• **SHORT PROBLEM**
Transcribe only the lines of the listing below from the one holding "Reconstruct this image" through the one holding "COL = scene.collection", inclusive, without any change.

[Entries with scene source code]
— BEGIN —

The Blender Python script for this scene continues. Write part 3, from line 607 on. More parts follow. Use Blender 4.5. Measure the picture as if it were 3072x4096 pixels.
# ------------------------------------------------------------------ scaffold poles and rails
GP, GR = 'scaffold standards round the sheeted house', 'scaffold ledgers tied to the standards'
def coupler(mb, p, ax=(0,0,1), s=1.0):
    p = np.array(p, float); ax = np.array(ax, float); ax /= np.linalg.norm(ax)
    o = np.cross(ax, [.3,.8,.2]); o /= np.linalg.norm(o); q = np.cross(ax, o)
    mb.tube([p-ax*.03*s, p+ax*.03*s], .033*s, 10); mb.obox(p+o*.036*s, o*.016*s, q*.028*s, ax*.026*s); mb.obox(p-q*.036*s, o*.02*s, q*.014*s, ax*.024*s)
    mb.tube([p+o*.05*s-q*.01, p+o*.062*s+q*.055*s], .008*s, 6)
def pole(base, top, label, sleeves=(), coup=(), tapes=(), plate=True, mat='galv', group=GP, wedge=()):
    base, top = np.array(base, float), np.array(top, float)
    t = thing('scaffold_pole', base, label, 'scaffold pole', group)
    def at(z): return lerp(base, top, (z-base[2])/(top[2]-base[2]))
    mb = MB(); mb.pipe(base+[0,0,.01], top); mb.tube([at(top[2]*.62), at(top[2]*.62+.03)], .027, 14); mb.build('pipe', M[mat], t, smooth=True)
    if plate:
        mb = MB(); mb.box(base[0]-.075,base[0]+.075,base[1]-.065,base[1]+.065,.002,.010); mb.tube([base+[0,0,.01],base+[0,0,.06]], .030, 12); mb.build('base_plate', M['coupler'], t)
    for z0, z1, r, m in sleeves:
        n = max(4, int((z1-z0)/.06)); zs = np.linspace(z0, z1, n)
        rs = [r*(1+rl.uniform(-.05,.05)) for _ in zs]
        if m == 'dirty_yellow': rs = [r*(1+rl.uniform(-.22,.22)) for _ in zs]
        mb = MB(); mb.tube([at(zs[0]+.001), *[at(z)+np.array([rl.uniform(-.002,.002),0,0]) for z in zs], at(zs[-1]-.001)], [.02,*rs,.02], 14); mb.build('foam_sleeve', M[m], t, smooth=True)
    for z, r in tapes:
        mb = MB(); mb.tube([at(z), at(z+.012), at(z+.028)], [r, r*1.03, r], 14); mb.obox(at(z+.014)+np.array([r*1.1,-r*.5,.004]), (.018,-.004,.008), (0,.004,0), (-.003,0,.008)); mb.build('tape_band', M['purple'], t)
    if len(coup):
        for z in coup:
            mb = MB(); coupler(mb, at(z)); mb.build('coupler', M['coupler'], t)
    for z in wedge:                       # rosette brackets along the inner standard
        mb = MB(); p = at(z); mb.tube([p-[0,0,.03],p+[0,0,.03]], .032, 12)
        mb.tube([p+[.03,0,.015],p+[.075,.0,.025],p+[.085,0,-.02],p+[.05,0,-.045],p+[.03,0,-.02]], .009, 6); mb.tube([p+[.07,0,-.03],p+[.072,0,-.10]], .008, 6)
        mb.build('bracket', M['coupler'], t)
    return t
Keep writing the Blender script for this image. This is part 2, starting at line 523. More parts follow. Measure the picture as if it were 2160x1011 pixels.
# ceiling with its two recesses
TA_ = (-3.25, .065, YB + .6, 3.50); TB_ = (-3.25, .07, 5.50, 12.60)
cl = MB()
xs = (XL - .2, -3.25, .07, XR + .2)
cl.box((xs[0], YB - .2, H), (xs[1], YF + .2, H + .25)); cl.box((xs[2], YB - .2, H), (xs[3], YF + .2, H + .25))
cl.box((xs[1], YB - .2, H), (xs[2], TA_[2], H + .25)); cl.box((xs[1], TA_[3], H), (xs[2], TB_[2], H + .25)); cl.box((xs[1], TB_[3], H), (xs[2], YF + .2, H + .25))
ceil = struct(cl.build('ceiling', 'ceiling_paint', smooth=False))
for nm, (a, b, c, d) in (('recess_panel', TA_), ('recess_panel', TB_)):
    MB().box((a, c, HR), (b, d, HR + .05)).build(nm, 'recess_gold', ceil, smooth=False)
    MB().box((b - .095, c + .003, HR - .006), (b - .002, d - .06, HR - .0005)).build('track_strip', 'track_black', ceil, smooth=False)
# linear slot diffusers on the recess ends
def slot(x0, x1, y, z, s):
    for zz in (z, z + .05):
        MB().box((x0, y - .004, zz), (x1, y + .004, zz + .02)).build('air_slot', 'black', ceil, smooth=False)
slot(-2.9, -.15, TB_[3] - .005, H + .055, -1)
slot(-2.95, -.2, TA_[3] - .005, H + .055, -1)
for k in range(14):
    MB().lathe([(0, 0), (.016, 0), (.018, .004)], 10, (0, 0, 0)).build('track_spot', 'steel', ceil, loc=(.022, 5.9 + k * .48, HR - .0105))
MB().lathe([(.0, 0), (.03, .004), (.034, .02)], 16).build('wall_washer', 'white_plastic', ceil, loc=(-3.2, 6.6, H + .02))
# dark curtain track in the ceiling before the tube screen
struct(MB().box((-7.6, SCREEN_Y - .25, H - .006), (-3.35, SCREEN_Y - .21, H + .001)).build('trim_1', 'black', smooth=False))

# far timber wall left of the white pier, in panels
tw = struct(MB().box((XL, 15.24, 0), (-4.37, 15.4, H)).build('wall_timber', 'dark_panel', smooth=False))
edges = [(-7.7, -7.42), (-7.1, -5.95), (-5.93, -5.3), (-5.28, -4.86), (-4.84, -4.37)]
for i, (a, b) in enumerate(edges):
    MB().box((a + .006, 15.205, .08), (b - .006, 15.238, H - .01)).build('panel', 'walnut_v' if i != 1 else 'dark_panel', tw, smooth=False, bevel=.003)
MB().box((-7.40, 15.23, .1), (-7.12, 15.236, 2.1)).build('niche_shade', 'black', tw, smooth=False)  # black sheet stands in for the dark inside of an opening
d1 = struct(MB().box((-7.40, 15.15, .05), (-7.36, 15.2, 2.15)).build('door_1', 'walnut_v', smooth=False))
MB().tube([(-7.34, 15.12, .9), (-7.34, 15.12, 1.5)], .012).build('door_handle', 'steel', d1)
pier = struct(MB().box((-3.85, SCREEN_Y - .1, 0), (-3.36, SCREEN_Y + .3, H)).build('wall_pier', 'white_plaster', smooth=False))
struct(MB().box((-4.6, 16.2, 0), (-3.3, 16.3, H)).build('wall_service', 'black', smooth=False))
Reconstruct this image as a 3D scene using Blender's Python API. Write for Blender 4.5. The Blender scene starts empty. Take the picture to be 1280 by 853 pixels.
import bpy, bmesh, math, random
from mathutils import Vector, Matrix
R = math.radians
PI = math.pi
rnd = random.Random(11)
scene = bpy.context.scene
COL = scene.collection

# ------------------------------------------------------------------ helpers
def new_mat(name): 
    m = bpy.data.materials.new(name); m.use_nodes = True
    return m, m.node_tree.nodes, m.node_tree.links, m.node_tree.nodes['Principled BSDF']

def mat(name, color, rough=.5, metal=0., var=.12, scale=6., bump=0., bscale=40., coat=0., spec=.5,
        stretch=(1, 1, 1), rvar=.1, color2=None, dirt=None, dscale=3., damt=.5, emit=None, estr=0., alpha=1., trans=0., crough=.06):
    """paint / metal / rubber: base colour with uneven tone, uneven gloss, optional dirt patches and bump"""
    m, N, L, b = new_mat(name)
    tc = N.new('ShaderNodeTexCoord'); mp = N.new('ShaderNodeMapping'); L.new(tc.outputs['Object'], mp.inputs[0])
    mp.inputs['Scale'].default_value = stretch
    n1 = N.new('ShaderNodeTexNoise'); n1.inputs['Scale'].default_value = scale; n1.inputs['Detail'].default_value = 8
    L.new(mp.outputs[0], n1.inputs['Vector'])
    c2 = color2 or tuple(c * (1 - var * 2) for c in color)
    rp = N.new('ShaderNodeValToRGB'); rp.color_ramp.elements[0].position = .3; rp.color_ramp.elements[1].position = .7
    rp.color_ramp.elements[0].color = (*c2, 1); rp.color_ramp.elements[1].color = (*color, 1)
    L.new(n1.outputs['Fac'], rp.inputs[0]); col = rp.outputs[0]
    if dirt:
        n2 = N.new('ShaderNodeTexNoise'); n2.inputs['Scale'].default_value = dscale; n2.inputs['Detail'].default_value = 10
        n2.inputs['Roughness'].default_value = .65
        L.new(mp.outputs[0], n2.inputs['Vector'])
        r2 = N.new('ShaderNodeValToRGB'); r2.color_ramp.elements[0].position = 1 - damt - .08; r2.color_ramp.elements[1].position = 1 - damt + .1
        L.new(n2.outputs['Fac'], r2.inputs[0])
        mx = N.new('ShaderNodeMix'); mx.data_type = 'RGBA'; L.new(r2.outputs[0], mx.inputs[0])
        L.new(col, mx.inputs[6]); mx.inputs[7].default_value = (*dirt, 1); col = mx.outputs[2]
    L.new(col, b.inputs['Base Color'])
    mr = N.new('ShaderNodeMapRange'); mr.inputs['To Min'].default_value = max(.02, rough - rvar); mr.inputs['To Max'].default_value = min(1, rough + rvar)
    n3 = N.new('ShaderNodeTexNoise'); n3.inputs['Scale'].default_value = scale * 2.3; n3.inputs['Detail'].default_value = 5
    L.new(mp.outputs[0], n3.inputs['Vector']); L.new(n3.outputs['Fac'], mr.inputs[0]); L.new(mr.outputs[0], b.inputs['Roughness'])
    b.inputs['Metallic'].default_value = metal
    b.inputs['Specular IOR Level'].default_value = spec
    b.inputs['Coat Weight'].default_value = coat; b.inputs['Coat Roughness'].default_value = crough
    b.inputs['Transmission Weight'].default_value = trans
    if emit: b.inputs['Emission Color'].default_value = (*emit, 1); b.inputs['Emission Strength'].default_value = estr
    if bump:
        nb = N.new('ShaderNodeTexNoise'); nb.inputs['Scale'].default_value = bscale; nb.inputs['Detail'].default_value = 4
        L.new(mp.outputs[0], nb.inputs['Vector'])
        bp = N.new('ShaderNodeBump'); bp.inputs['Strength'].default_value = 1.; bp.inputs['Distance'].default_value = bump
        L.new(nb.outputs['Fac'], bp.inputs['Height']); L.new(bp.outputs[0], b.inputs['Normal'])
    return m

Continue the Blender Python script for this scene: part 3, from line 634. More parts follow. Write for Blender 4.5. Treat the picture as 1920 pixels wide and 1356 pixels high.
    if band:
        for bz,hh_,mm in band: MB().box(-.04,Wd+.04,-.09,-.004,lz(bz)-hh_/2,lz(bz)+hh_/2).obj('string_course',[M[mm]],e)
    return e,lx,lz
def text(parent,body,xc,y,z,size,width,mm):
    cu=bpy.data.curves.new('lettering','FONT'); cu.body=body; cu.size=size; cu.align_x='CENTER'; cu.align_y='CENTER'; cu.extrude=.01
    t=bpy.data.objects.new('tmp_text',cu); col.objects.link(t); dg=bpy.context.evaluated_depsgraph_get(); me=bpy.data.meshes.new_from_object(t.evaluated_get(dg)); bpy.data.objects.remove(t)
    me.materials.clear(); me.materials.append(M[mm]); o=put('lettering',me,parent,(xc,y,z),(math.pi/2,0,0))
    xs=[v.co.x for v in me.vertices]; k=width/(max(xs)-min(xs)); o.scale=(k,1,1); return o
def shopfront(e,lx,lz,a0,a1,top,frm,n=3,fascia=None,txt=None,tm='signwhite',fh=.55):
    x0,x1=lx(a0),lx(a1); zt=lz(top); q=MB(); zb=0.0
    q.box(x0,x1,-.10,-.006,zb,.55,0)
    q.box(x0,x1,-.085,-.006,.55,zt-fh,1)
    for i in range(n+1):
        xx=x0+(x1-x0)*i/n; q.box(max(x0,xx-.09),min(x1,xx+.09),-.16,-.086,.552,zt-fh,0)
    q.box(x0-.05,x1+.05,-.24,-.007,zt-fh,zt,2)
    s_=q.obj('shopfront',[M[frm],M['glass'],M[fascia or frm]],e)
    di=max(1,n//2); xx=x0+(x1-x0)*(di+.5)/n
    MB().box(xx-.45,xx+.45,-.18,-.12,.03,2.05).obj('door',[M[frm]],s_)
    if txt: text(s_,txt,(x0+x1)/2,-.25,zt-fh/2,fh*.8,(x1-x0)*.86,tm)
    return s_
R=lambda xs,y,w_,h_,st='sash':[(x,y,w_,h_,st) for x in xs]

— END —

• **SOLUTION TO THIS EXERCISE**
Reconstruct this image as a 3D scene using Blender's Python API. Write for Blender 4.5. The Blender scene starts empty. Take the picture to be 1280 by 853 pixels.
import bpy, bmesh, math, random
from mathutils import Vector, Matrix
R = math.radians
PI = math.pi
rnd = random.Random(11)
scene = bpy.context.scene
COL = scene.collection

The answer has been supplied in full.